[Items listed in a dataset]
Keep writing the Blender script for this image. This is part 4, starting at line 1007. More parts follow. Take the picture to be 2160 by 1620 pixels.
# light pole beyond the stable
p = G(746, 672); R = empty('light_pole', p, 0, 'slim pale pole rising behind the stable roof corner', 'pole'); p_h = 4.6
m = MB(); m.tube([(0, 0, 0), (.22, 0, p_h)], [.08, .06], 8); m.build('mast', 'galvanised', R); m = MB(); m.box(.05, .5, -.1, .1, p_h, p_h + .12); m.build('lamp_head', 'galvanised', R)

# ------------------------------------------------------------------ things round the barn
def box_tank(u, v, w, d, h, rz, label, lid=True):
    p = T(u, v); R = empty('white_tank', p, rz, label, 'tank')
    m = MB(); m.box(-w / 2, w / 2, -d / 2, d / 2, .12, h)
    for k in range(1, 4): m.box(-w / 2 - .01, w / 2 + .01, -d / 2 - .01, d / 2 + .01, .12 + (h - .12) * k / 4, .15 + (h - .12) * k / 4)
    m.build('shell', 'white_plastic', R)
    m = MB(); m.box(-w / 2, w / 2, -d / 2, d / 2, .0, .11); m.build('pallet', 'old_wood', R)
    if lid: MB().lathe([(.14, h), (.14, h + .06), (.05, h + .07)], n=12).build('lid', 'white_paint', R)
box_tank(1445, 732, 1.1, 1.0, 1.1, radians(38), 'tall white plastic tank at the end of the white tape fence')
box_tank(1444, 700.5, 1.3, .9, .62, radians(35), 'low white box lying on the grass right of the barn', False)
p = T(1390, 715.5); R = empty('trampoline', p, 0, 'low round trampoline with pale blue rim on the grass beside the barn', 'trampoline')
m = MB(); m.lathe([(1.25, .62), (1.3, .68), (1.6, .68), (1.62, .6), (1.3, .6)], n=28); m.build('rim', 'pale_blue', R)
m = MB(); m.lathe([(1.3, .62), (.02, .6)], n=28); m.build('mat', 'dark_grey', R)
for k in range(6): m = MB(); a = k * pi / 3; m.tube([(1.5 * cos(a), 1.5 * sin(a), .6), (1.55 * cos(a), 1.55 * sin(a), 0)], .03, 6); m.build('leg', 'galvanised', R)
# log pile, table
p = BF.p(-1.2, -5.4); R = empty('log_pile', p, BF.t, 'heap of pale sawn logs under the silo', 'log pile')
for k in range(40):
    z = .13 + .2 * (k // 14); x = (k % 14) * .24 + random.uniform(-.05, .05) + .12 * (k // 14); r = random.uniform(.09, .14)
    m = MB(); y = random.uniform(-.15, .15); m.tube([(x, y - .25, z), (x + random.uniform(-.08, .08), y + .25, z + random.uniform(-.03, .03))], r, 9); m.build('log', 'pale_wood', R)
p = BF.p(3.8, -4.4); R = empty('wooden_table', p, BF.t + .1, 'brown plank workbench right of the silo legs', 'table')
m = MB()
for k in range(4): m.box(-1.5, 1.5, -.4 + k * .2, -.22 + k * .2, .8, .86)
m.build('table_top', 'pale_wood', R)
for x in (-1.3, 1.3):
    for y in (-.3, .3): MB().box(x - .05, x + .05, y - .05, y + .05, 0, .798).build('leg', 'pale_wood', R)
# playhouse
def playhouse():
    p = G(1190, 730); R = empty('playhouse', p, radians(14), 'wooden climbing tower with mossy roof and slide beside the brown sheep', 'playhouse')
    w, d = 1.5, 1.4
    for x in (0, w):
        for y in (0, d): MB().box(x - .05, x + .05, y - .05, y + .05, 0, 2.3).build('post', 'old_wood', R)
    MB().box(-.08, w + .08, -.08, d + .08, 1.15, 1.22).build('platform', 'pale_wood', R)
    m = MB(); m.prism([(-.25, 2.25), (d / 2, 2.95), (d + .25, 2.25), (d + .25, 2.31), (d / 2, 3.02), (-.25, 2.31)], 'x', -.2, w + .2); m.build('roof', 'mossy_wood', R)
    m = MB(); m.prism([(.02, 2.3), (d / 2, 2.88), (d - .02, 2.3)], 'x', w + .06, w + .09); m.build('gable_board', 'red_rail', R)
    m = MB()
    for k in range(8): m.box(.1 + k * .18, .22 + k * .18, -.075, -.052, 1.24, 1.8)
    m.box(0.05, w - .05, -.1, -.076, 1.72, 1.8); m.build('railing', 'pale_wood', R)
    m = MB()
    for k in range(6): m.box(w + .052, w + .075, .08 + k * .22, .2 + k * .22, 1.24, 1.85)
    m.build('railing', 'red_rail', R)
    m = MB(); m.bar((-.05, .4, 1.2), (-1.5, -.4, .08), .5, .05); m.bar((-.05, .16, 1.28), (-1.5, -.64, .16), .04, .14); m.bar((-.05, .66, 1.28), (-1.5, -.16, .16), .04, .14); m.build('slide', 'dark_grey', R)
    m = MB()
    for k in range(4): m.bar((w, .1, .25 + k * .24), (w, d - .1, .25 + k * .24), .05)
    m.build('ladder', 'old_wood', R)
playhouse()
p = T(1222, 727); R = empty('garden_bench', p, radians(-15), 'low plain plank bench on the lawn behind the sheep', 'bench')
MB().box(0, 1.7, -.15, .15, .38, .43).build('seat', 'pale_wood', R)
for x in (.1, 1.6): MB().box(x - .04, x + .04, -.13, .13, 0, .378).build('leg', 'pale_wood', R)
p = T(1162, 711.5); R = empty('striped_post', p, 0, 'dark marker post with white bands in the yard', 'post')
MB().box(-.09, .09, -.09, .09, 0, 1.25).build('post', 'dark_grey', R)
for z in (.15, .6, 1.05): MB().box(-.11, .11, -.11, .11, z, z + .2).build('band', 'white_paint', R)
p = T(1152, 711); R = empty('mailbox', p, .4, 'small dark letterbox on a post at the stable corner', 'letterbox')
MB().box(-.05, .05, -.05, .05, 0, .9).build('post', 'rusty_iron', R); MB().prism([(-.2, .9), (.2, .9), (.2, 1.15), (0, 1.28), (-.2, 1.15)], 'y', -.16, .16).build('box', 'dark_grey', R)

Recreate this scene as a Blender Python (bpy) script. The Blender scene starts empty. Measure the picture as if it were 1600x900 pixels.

What you need to do: Retype all the material above precisely, with no line left out.

Reply to the exercise:
Keep writing the Blender script for this image. This is part 4, starting at line 1007. More parts follow. Take the picture to be 2160 by 1620 pixels.
# light pole beyond the stable
p = G(746, 672); R = empty('light_pole', p, 0, 'slim pale pole rising behind the stable roof corner', 'pole'); p_h = 4.6
m = MB(); m.tube([(0, 0, 0), (.22, 0, p_h)], [.08, .06], 8); m.build('mast', 'galvanised', R); m = MB(); m.box(.05, .5, -.1, .1, p_h, p_h + .12); m.build('lamp_head', 'galvanised', R)

# ------------------------------------------------------------------ things round the barn
def box_tank(u, v, w, d, h, rz, label, lid=True):
    p = T(u, v); R = empty('white_tank', p, rz, label, 'tank')
    m = MB(); m.box(-w / 2, w / 2, -d / 2, d / 2, .12, h)
    for k in range(1, 4): m.box(-w / 2 - .01, w / 2 + .01, -d / 2 - .01, d / 2 + .01, .12 + (h - .12) * k / 4, .15 + (h - .12) * k / 4)
    m.build('shell', 'white_plastic', R)
    m = MB(); m.box(-w / 2, w / 2, -d / 2, d / 2, .0, .11); m.build('pallet', 'old_wood', R)
    if lid: MB().lathe([(.14, h), (.14, h + .06), (.05, h + .07)], n=12).build('lid', 'white_paint', R)
box_tank(1445, 732, 1.1, 1.0, 1.1, radians(38), 'tall white plastic tank at the end of the white tape fence')
box_tank(1444, 700.5, 1.3, .9, .62, radians(35), 'low white box lying on the grass right of the barn', False)
p = T(1390, 715.5); R = empty('trampoline', p, 0, 'low round trampoline with pale blue rim on the grass beside the barn', 'trampoline')
m = MB(); m.lathe([(1.25, .62), (1.3, .68), (1.6, .68), (1.62, .6), (1.3, .6)], n=28); m.build('rim', 'pale_blue', R)
m = MB(); m.lathe([(1.3, .62), (.02, .6)], n=28); m.build('mat', 'dark_grey', R)
for k in range(6): m = MB(); a = k * pi / 3; m.tube([(1.5 * cos(a), 1.5 * sin(a), .6), (1.55 * cos(a), 1.55 * sin(a), 0)], .03, 6); m.build('leg', 'galvanised', R)
# log pile, table
p = BF.p(-1.2, -5.4); R = empty('log_pile', p, BF.t, 'heap of pale sawn logs under the silo', 'log pile')
for k in range(40):
    z = .13 + .2 * (k // 14); x = (k % 14) * .24 + random.uniform(-.05, .05) + .12 * (k // 14); r = random.uniform(.09, .14)
    m = MB(); y = random.uniform(-.15, .15); m.tube([(x, y - .25, z), (x + random.uniform(-.08, .08), y + .25, z + random.uniform(-.03, .03))], r, 9); m.build('log', 'pale_wood', R)
p = BF.p(3.8, -4.4); R = empty('wooden_table', p, BF.t + .1, 'brown plank workbench right of the silo legs', 'table')
m = MB()
for k in range(4): m.box(-1.5, 1.5, -.4 + k * .2, -.22 + k * .2, .8, .86)
m.build('table_top', 'pale_wood', R)
for x in (-1.3, 1.3):
    for y in (-.3, .3): MB().box(x - .05, x + .05, y - .05, y + .05, 0, .798).build('leg', 'pale_wood', R)
# playhouse
def playhouse():
    p = G(1190, 730); R = empty('playhouse', p, radians(14), 'wooden climbing tower with mossy roof and slide beside the brown sheep', 'playhouse')
    w, d = 1.5, 1.4
    for x in (0, w):
        for y in (0, d): MB().box(x - .05, x + .05, y - .05, y + .05, 0, 2.3).build('post', 'old_wood', R)
    MB().box(-.08, w + .08, -.08, d + .08, 1.15, 1.22).build('platform', 'pale_wood', R)
    m = MB(); m.prism([(-.25, 2.25), (d / 2, 2.95), (d + .25, 2.25), (d + .25, 2.31), (d / 2, 3.02), (-.25, 2.31)], 'x', -.2, w + .2); m.build('roof', 'mossy_wood', R)
    m = MB(); m.prism([(.02, 2.3), (d / 2, 2.88), (d - .02, 2.3)], 'x', w + .06, w + .09); m.build('gable_board', 'red_rail', R)
    m = MB()
    for k in range(8): m.box(.1 + k * .18, .22 + k * .18, -.075, -.052, 1.24, 1.8)
    m.box(0.05, w - .05, -.1, -.076, 1.72, 1.8); m.build('railing', 'pale_wood', R)
    m = MB()
    for k in range(6): m.box(w + .052, w + .075, .08 + k * .22, .2 + k * .22, 1.24, 1.85)
    m.build('railing', 'red_rail', R)
    m = MB(); m.bar((-.05, .4, 1.2), (-1.5, -.4, .08), .5, .05); m.bar((-.05, .16, 1.28), (-1.5, -.64, .16), .04, .14); m.bar((-.05, .66, 1.28), (-1.5, -.16, .16), .04, .14); m.build('slide', 'dark_grey', R)
    m = MB()
    for k in range(4): m.bar((w, .1, .25 + k * .24), (w, d - .1, .25 + k * .24), .05)
    m.build('ladder', 'old_wood', R)
playhouse()
p = T(1222, 727); R = empty('garden_bench', p, radians(-15), 'low plain plank bench on the lawn behind the sheep', 'bench')
MB().box(0, 1.7, -.15, .15, .38, .43).build('seat', 'pale_wood', R)
for x in (.1, 1.6): MB().box(x - .04, x + .04, -.13, .13, 0, .378).build('leg', 'pale_wood', R)
p = T(1162, 711.5); R = empty('striped_post', p, 0, 'dark marker post with white bands in the yard', 'post')
MB().box(-.09, .09, -.09, .09, 0, 1.25).build('post', 'dark_grey', R)
for z in (.15, .6, 1.05): MB().box(-.11, .11, -.11, .11, z, z + .2).build('band', 'white_paint', R)
p = T(1152, 711); R = empty('mailbox', p, .4, 'small dark letterbox on a post at the stable corner', 'letterbox')
MB().box(-.05, .05, -.05, .05, 0, .9).build('post', 'rusty_iron', R); MB().prism([(-.2, .9), (.2, .9), (.2, 1.15), (0, 1.28), (-.2, 1.15)], 'y', -.16, .16).build('box', 'dark_grey', R)

Recreate this scene as a Blender Python (bpy) script. The Blender scene starts empty. Measure the picture as if it were 1600x900 pixels.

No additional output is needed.